Pour créer dans les studios de Stains (qui accueillent aussi la même année le tournage du Bernie d’Albert Dupontel) le décor de ce restaurant-bar de banlieue où se situe la quasi-totalité de l’action, Cédric Klapisch a fait appel au chef décorateur François Emmanuelli qui l’avait déjà accompagné sur Le Péril jeune et Chacun cherche son chat en duo avec Périne Barre (Indochine). Côté lumière, c’est là encore un fidèle du réalisateur, Benoît Delhomme, qui est aux commandes. Le résultat séduira en France (près de 2,5 millions d’entrées) comme à l’étranger (Grand Prix et Prix du public au festival de Montréal) avant de remporter trois César dont celui du meilleur scénario.

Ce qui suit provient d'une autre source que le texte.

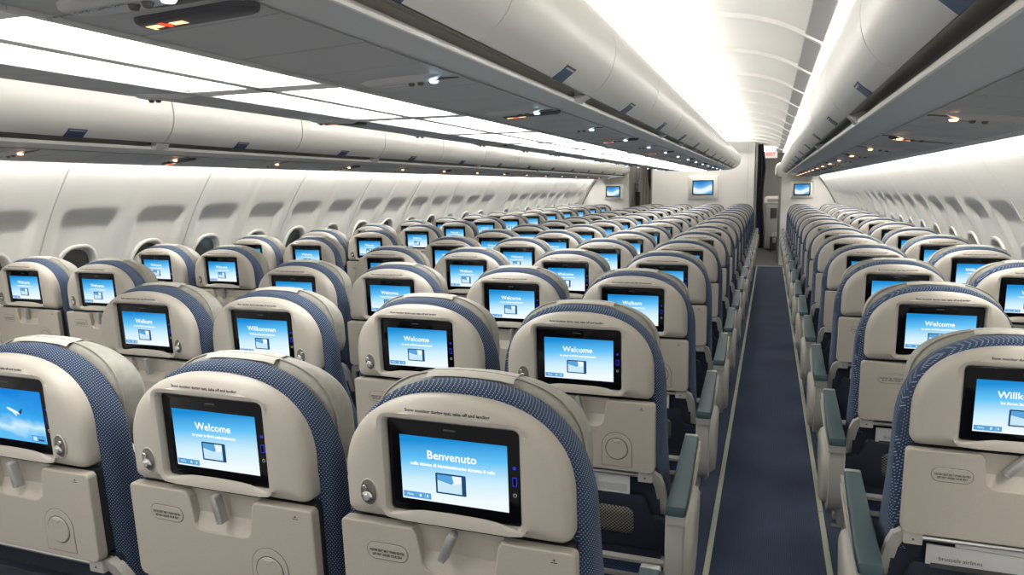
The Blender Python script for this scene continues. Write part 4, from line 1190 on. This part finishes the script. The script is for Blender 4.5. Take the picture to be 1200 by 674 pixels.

La pièce, qui se jouait toujours en parallèle du tournage (Jean-Pierre Darroussin, Claire Maurier et Vladimir Yordanoff passaient tous les jours du plateau de Stains à la scène), connaîtra une nouvelle vie en 2017 au théâtre de la Porte Saint-Martin avec cette fois Agnès Jaoui à la mise en scène et Grégory Gadebois, Nina Meurisse, Léa Drucker, Laurent Capelluto, Jean-Baptiste Marcenac et Catherine Hiegel dans les rôles principaux. Une fois encore, le succès sera au rendez-vous.